Banu Ekren bu sırada uygulama üzerinden eşini takip ettiğini ve “tren istasyonuna değil kanala doğru yönelmesi nedeniyle” kendisini yeniden aradığını söylüyor:
“Beni meşgule aldı. Ama adımları hızlanmıştı, uygulama koştuğunu gösteriyordu. Acaba hızlı mı yürüyor, meşgule aldığı için bir yere yetişmeye çalışıyor olmalı diye düşündüm. Ancak 10 dakika sonra internet bağlantısı kesildi.
“26 Kasım 22.42’den itibaren kendisinden haber alamıyoruz.”
27 Kasım’da arama çalışmaları başladı
Banu Ekren olay gecesini yarı uyuyarak geçirdiğini ancak ertesi güne halen umutlu uyandığını anlatıyor.
Hava koşulları nedeniyle ulaşımın aksamış, eşinin de Londra’da mahsur kalmış olabileceği ihtimali nedeniyle yine de umutla beklediğini aktaran Ekren, eşinin iş arkadaşlarına da haber vermemesi üzerine polisle temas kurdu.
Banu Ekren, elindeki telefon uygulamasının verilerini polisle paylaştı. Orhan Ekren’in içinde neredeyse tüm özel eşyalarının bulunduğu çantası da yer bildiriminin sinyal verdiği son bölgede bulundu.
Banu Ekren eşinin bulunması için kanaldaki ilk aramanın 1 Aralık Pazar günü yapıldığını söyledi.
BBC Türkçe’ye konuşan kayıp kişi bürosundan bir polis, kanalda iki kez tam gün dalgıçlı arama yapıldığını söylemişti.

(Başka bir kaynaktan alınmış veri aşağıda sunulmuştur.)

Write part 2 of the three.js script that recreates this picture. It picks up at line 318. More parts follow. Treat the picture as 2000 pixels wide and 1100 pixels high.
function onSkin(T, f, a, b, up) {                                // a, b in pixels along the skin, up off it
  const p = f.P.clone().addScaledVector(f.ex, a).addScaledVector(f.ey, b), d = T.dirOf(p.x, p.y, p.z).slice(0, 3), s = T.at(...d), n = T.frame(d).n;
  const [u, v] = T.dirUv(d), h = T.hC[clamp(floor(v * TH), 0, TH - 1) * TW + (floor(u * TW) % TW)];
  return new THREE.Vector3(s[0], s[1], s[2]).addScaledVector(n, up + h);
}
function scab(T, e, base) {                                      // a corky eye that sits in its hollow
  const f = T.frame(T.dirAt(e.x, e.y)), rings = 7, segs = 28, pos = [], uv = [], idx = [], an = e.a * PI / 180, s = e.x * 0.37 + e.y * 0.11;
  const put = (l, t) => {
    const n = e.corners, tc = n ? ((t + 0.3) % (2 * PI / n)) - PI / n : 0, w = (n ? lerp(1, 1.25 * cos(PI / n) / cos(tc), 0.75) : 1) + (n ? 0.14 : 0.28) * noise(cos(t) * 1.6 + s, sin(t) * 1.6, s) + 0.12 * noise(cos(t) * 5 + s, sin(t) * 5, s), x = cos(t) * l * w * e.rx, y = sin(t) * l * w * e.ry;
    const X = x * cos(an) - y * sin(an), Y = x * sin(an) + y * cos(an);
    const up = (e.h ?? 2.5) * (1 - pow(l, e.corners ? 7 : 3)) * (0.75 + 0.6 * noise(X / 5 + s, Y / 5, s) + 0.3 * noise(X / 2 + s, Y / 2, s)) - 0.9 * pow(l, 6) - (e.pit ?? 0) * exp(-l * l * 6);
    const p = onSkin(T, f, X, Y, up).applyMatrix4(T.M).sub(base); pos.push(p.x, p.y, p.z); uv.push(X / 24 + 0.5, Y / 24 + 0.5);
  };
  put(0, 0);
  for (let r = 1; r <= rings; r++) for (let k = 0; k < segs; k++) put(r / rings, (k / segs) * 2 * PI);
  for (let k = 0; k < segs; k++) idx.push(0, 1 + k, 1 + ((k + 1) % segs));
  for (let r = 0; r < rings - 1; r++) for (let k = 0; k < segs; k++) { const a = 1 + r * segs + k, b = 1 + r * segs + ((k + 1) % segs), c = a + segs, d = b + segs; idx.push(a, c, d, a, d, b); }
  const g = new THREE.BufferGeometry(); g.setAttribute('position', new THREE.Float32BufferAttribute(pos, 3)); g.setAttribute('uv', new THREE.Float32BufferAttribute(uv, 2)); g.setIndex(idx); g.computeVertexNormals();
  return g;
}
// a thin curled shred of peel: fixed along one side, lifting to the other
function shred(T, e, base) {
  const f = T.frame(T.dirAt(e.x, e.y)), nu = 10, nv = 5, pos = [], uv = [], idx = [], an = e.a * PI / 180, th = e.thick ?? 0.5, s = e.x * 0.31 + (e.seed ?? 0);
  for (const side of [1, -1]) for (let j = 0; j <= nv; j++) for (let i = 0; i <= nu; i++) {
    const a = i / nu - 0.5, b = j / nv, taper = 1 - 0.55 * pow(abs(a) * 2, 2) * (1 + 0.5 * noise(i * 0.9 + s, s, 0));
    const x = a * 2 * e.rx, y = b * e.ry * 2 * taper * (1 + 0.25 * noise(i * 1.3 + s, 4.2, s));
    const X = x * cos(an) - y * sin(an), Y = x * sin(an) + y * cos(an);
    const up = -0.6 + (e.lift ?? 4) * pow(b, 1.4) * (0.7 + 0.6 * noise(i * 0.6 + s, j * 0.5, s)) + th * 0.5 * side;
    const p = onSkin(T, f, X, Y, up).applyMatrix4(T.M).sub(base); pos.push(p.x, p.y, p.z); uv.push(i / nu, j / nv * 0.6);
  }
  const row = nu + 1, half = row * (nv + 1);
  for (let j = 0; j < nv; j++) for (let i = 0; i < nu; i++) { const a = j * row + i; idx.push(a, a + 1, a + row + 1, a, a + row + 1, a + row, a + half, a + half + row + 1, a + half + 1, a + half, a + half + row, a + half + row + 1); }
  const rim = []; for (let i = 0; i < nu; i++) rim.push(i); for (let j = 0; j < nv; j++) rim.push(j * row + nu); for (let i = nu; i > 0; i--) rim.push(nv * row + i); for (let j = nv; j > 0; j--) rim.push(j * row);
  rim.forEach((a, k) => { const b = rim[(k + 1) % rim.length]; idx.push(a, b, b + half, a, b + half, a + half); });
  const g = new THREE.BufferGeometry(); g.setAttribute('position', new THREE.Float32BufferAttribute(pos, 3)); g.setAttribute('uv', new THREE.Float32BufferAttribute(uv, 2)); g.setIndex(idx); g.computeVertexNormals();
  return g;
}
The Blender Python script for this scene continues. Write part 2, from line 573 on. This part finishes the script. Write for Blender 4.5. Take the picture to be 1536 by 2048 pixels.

Londra polisi, Ekren’in bulunması için kanalın “sürekli tarandığını” da aktarmıştı.
11 Aralık günü yayınlanan kayıp kişi bildirisindeyse 48 yaşındaki Ekren’in fotoğraflarını paylaştı ve olası görgü tanıklarının polise başvurmasını istemişti.
Polisin çağrısı olay saatinde bölgede olan kişiler ve demirli haldeki kanal botu sakinlerine yönelikti.
Banu Ekren kendisine bilgi veren yetkililerin, kanal botlarının hareketi ile Thames Nehri’ne kadar sürüklenme olabileceğinin aktarıldığını anlatmıştı.
Farklı senaryolar
Tüm eşyalarının çantasında olması ve üzerinde kimlik bulunmaması nedeniyle, hastanelerle temasa geçildi. Ancak bir sonuç çıkmadı.
Banu Ekren buradaki bot sahiplerinin eşinin akıbetiyle ilgili bilgi sahibi olabileceği ihtimalini de dile getirdi, ancak 11 Aralık çarşamba günü akşam saatlerine kadar polise başvuran herhangi bir görgü tanığının olmadığı bildiriliyor.
Emniyetin olayı “sıra dışı” olarak sınıflandırdığını söyleyen Ekren, polisin “intihar” olasılığını da kendisine sorduğunu söylüyor.
Özel hayatında eşinin “mutsuzlukları, depresif halleri” olduğunu doğrulayan Banu Ekren, o gün böyle bir ruh halinde olmadığını aktarıyordu.
Eşinin kaybolduğu gün, kendisiyle sonraki günler için program yaptığını da anlatıyor.
Türkiye’nin Londra Konsolosluğu da olayı takip etiğini açıklamış, konsolosluktan bilgilendirme notları paylaşılmıştı.
BBC Türkçe’ye açıklama yapan konsolosluk yetkilileri, emniyet makamlarıyla olayın başından beri temas halinde olduklarını duyurdu.
Yetkililer, herhangi bir ihbarın kendilerine ulaşmadığını da aktarmıştı.